In December 2000, again in South Africa for New Year's eve in Cape Town, my interest in self-portraiture was revived, now lastingly and as the central theme in my photography. Until mid-2003 the selected body area was typically photographed in interaction with objects or landscapes. Thereafter I returned to the neutral backgrounds of 1985, and came closer to the more intimate spirit of that period. In general I sought to isolate a body part, strip it of its bodily identity, and make it function as an autonomous subject to be explored, in a more or less abstract way, as an object with a texture or with sculptural potential.

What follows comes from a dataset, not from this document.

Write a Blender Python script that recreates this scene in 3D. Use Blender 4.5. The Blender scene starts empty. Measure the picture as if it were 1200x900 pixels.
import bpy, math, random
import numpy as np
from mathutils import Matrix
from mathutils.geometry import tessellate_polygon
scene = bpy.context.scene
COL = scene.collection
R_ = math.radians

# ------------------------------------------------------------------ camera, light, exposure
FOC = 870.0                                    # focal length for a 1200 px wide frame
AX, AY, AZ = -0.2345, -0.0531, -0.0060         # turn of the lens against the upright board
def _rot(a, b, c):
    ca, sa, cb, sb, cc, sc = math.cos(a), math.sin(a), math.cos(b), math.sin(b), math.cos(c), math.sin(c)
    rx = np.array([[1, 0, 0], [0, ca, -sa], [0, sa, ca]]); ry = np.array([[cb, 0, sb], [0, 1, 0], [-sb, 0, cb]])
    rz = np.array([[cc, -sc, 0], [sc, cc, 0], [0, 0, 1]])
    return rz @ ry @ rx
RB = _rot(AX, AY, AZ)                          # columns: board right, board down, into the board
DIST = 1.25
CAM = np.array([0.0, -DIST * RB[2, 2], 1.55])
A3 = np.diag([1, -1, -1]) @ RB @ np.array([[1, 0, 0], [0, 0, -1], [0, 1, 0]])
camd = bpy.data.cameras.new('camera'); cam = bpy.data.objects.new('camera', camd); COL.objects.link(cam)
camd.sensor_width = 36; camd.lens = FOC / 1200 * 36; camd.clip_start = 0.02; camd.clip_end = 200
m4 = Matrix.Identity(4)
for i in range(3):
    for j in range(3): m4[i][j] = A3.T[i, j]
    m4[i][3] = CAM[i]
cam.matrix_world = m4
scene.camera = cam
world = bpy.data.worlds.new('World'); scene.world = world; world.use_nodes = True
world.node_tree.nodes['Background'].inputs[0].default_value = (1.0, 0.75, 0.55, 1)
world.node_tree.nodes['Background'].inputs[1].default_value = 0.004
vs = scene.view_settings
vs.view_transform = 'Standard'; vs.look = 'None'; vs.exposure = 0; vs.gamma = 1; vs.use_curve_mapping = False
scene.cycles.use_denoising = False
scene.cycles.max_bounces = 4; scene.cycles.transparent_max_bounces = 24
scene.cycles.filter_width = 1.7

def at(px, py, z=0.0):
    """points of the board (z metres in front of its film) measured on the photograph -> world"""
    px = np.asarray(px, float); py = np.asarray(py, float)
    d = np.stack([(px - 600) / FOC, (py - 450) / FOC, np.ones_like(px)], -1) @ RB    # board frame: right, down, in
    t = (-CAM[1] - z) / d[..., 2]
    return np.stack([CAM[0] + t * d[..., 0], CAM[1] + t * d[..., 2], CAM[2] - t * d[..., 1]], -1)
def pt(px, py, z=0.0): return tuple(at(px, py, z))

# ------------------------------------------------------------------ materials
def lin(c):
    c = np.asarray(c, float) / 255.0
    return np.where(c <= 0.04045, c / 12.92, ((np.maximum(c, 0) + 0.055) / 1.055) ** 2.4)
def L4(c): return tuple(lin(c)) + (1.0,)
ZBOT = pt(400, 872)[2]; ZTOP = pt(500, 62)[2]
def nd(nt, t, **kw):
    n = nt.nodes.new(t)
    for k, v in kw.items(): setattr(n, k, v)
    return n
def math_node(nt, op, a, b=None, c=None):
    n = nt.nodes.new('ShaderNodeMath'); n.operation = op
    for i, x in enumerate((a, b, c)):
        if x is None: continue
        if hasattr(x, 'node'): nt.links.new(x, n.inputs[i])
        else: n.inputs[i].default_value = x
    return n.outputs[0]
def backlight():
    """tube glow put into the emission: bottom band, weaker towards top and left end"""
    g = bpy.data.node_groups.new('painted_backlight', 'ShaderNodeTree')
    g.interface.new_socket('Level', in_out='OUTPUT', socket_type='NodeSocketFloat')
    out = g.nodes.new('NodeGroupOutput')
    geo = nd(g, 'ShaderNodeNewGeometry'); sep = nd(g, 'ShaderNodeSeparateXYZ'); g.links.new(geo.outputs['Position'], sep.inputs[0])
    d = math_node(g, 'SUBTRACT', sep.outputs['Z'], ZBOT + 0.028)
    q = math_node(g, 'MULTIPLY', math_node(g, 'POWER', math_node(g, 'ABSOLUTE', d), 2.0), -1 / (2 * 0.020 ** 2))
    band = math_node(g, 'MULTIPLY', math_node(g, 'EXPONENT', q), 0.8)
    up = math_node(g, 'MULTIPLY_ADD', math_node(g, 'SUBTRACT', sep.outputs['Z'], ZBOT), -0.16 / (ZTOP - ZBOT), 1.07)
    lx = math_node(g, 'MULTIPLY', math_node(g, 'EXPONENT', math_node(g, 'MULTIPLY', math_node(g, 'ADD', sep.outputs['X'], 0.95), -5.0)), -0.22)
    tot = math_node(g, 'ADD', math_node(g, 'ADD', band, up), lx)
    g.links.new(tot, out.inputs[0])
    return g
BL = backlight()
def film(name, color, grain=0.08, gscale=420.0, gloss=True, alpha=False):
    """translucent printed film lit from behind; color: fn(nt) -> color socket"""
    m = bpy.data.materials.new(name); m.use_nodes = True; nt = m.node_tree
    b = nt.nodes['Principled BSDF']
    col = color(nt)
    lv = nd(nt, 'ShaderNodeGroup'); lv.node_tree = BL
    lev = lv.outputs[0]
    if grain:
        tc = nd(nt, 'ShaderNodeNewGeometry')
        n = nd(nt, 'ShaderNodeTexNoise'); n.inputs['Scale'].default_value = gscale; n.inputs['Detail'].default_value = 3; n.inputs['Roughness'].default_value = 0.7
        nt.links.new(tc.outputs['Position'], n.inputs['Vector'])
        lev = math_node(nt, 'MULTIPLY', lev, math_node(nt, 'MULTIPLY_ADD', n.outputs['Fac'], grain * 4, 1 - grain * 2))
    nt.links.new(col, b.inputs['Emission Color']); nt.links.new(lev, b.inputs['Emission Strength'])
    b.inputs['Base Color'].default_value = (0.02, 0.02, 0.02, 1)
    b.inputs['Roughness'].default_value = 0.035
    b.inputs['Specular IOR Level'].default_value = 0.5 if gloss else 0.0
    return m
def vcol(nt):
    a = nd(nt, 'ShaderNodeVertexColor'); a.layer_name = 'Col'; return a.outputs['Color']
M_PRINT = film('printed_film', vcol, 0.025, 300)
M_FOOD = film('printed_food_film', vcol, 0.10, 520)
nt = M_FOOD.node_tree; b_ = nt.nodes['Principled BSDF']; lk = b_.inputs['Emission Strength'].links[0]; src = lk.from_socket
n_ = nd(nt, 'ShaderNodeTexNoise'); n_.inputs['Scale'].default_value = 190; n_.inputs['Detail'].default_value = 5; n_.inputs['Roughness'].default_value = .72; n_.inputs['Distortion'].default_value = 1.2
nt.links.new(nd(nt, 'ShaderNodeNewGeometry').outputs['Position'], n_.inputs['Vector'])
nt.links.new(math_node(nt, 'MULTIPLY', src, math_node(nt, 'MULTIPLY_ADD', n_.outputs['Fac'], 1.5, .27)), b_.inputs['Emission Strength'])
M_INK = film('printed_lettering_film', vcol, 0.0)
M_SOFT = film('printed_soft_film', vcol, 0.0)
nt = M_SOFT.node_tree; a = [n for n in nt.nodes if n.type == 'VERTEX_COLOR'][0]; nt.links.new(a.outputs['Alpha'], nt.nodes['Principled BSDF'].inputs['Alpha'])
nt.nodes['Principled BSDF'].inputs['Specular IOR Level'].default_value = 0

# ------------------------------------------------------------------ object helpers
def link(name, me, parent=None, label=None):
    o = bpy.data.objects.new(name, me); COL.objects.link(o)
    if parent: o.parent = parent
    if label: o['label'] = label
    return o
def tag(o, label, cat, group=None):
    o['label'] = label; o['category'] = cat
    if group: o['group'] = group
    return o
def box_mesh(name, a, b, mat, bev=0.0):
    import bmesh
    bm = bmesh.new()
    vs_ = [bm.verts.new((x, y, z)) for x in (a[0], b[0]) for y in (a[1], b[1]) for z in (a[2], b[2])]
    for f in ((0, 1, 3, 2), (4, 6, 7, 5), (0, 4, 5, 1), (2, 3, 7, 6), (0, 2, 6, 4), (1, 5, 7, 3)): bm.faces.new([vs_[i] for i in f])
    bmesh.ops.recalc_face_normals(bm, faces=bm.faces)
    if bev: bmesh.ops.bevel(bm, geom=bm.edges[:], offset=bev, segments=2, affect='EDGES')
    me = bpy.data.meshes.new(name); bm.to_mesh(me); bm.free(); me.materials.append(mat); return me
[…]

The first photographic series date from mid-2004. In late 2005 and throughout 2006 I strived to assemble photographs into composite pictures with a dual reading, of the whole and of the individual images. In 2007 I began converting images from analogue to digital, and, taking advantage of the temporal conception of the series, I started sequencing the photographs into short films with music. Such medium proved to be the most adequate vehicle for some of my series, while ideally conveying the obsessive nature of the work.

The body, given its formidable expressive power and unending versatility, is an inexhaustible and deeply engaging subject. And when we use our own body, it is capable of responding instantaneously and with minute accuracy to the ever-changing action/reaction that modulates the flow of conception, without the losses in transmission inherent in the use of a model.